Her analysis places the proposed system within a broader transformation of economic visibility and state capacity. She argues that the initiative represents not merely a technological upgrade, but a fundamental shift in how financial activity is captured, interpreted, and governed.

“The Government of Guyana will soon have the ability to track the revenue of virtually every business operating in this country. That is the logical outcome of a unified digital payment system,” Abrams stated.

She argues that the proposed platform represents a decisive transition from a predominantly cash-based and partially opaque economy to one that is digitally mediated, continuously observable, and fiscally integrated in real time. Each transaction, once digitised, generates a data point — capturing payer, recipient, value, and time — thereby constructing a continuous, high-resolution map of national economic activity.

“At its core, this system represents a transition from a cash-based, largely invisible economy to one that is visible, trackable, and taxable in real time,” she wrote.

Abrams situates this shift against the historical backdrop of Guyana’s informal economic practices, where significant volumes of transactions — spanning small-scale vendors to established enterprises — have operated outside comprehensive documentation, often resulting in underreporting and limited fiscal capture. The new system, she argues, will materially alter that equilibrium.

From a governance perspective, the implications are substantial. Real-time transactional data enhances revenue predictability, strengthens macro-fiscal planning, and reduces reliance on retrospective reporting mechanisms. Taxation, particularly in areas such as value-added tax, becomes embedded within the transactional architecture itself rather than dependent on end-period compliance.

“Leakage becomes harder to sustain… Digital systems create audit trails. Discrepancies become easier to identify. Accountability increases,” Abrams explained.

She further posits that the system will accelerate the formalisation of the informal sector, as participation in digital payment ecosystems will require businesses to be registered, traceable, and institutionally anchored — thereby expanding the tax base without necessitating higher rates.

Yet Abrams is equally clear that the transition is not without complexity. She underscores that increased economic visibility introduces consequential questions surrounding data governance, privacy, and the absorptive capacity of small and micro-enterprises.

“This change will mean more than just convenience to stakeholders. It is about visibility. It is about bringing economic activity into view and, by extension, into the reach of regulation and taxation,” she said.

She emphasised that trust will be a central determinant of the system’s success, particularly for small operators navigating thin margins and technological adaptation.
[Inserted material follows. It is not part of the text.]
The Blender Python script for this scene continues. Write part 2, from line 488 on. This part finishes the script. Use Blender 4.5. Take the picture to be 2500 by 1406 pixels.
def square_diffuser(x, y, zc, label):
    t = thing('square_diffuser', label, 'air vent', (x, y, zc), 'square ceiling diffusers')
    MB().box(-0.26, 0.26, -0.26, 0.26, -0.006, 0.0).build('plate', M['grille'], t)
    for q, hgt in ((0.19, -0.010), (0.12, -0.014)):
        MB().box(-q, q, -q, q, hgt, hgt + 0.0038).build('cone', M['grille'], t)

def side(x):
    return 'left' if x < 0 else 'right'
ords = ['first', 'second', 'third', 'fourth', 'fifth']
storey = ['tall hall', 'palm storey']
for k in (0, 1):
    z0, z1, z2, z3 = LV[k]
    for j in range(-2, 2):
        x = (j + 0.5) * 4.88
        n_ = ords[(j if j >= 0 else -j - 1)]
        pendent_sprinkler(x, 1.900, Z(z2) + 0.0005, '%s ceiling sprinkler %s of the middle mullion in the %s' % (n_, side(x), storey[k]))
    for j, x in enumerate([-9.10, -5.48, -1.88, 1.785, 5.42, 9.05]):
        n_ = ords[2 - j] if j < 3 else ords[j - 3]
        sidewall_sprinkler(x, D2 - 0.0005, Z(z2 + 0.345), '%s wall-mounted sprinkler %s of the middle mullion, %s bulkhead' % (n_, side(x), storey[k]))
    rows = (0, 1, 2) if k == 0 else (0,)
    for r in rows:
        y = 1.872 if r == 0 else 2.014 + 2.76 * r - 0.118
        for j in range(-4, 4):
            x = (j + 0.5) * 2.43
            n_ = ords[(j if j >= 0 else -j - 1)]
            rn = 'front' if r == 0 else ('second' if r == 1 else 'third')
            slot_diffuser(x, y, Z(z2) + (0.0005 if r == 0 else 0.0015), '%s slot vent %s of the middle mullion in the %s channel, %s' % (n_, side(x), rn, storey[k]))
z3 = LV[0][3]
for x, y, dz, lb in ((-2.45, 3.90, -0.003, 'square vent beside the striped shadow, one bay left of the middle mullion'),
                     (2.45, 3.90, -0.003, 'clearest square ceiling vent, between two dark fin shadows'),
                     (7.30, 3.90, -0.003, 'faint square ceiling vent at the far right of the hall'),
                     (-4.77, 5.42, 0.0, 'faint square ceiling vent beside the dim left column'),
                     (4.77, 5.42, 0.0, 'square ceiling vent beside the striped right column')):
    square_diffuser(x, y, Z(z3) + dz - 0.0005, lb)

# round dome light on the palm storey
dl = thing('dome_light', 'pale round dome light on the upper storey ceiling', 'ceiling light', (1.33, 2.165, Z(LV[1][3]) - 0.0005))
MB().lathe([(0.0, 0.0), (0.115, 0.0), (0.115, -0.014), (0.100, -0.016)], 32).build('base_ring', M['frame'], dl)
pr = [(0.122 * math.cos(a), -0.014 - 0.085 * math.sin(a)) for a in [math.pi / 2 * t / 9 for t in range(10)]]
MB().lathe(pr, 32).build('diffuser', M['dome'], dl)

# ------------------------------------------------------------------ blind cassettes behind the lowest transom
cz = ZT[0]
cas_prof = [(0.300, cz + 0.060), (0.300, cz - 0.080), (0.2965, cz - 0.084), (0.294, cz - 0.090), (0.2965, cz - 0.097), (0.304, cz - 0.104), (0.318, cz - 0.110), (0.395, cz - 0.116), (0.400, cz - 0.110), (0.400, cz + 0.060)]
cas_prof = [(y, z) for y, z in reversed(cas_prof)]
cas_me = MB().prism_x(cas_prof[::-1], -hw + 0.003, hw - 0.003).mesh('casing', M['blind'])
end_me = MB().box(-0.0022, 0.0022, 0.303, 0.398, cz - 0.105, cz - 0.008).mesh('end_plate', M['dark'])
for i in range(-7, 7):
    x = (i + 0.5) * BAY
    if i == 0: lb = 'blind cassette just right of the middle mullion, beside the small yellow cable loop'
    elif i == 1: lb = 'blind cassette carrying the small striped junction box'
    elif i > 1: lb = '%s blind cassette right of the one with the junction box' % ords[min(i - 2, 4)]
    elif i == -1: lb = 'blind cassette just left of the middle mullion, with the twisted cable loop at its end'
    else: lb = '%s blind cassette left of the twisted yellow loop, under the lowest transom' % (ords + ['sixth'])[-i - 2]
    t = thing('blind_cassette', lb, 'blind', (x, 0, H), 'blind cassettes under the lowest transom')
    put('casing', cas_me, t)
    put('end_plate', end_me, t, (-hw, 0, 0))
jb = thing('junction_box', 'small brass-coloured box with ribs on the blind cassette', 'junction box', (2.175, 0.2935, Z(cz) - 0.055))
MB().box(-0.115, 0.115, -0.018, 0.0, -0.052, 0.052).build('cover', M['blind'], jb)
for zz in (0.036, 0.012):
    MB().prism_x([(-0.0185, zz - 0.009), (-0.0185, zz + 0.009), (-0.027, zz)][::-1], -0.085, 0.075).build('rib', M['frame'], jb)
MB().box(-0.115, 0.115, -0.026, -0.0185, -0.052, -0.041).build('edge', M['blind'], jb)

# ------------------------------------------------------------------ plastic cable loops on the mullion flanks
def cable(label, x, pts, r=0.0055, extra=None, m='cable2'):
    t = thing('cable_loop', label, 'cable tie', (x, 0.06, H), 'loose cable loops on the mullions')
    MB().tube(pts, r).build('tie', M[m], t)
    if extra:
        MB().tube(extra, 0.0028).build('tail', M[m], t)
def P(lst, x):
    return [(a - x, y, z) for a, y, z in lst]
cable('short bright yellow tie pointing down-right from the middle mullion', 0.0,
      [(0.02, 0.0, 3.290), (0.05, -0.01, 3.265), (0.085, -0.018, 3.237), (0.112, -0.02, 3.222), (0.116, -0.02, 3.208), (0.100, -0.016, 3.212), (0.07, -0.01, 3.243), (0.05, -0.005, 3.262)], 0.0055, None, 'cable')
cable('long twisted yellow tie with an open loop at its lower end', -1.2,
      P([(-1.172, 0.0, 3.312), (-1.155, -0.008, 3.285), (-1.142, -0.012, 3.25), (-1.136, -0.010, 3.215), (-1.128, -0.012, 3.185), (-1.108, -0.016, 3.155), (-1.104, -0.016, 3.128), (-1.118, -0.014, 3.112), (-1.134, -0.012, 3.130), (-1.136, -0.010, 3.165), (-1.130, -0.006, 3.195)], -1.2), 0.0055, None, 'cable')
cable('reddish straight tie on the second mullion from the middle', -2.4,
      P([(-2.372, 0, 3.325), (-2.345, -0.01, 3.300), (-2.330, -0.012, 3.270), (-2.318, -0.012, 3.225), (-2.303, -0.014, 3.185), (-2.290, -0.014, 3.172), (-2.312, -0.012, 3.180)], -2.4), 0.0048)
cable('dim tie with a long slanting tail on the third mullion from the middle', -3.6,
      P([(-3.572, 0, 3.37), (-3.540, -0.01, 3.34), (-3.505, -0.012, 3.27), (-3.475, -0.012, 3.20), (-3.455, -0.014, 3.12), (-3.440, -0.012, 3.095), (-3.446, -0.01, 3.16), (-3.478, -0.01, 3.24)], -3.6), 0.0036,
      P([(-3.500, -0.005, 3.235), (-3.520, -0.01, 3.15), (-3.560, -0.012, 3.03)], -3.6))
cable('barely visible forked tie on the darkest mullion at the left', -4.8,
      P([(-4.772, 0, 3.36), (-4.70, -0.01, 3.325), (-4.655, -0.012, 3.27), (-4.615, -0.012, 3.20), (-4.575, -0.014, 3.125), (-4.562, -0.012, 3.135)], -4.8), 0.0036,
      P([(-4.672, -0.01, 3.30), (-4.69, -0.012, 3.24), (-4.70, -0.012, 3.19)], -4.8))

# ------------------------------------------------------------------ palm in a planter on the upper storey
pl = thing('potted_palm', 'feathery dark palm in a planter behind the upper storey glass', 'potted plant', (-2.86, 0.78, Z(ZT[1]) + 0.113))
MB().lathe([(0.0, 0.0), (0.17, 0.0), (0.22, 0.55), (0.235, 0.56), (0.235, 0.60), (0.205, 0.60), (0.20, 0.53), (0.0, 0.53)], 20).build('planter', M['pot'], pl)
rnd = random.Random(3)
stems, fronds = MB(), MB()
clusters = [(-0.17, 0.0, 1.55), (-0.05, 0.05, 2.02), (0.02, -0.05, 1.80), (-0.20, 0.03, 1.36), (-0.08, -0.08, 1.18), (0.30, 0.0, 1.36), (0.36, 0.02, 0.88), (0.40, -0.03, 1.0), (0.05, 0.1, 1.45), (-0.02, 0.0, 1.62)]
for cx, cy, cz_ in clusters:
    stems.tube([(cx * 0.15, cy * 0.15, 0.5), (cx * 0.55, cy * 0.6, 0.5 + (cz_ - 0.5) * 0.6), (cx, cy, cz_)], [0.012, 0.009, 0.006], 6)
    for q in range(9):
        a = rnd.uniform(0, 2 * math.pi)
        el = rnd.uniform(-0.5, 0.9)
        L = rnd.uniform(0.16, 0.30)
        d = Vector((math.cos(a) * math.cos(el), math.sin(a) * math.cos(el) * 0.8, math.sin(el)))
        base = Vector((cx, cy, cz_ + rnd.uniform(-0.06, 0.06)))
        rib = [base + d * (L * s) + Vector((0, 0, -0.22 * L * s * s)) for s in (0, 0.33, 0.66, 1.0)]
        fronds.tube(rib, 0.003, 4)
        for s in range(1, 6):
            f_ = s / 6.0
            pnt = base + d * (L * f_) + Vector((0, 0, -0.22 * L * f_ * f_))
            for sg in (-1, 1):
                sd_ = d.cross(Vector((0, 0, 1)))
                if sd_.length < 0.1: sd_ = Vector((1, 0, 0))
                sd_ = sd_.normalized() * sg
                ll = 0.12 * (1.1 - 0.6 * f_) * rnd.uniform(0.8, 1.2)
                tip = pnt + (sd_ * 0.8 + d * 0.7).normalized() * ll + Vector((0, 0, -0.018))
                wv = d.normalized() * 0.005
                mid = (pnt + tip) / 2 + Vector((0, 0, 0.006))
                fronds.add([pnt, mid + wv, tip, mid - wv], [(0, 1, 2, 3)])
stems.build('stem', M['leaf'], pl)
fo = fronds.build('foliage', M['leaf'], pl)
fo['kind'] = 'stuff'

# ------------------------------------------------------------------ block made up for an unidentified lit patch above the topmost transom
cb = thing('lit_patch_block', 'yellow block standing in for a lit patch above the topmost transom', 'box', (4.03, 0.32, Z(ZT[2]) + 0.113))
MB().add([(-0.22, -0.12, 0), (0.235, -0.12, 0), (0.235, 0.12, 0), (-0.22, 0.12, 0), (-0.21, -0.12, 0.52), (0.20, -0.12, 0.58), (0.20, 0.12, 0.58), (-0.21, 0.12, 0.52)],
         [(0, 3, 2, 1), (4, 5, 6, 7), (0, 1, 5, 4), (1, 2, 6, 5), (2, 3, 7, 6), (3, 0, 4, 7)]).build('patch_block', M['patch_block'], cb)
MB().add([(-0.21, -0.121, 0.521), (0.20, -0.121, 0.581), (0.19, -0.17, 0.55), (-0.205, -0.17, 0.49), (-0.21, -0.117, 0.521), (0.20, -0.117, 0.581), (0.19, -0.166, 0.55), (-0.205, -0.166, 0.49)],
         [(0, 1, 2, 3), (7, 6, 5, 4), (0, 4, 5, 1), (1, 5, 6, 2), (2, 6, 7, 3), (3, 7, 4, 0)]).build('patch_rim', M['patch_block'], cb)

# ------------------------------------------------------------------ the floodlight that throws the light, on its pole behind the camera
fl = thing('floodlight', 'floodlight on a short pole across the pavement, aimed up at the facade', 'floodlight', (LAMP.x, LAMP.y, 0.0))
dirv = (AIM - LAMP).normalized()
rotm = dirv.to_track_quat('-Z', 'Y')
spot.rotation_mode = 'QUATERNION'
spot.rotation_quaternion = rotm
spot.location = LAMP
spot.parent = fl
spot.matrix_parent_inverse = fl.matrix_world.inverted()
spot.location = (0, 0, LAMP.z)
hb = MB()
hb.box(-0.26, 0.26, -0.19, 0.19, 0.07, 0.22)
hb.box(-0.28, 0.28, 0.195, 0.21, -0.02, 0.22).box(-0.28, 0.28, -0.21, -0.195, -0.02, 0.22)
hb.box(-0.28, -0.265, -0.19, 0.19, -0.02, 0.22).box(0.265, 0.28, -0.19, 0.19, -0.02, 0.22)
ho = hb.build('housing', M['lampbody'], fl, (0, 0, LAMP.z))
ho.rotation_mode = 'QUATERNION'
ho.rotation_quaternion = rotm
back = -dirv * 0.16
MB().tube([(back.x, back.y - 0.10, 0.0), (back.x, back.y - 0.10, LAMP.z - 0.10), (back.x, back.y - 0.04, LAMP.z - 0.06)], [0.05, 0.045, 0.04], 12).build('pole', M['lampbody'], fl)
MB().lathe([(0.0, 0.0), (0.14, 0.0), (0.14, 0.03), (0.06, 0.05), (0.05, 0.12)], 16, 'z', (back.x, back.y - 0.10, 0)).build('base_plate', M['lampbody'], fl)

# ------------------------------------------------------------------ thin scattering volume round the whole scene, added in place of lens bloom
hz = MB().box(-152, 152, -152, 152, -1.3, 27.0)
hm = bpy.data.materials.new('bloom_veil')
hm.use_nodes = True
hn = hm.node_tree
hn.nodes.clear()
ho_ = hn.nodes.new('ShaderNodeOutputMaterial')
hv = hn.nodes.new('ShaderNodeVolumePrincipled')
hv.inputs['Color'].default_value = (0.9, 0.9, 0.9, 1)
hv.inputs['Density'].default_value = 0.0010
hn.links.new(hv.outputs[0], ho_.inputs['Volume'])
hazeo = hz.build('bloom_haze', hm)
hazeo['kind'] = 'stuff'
The transition, she suggests, must therefore be accompanied by deliberate policy design, stakeholder engagement, and institutional safeguards.

While acknowledging the global evidence that digital payment systems can enhance efficiency, inclusion, and fiscal management, Abrams maintains that such systems also recalibrate the relationship between citizens, businesses, and the State.

“What Guyana is building is a new economic architecture… from a cash-shadow economy to a visible, trackable, taxable digital economy,” she wrote.

She urged key private sector institutions, including the Georgetown Chamber of Commerce and Industry (GCCI) and the Private Sector Commission (PSC), to engage closely with the unfolding transformation.

“The benefits to the government are clear. The benefits to the country can be real. But only if this transition is understood, openly discussed, and implemented with care,” Abrams added.

She concluded by underscoring the far-reaching nature of the transformation, noting that “because once every dollar leaves a trail, the rules of the game change for everyone.”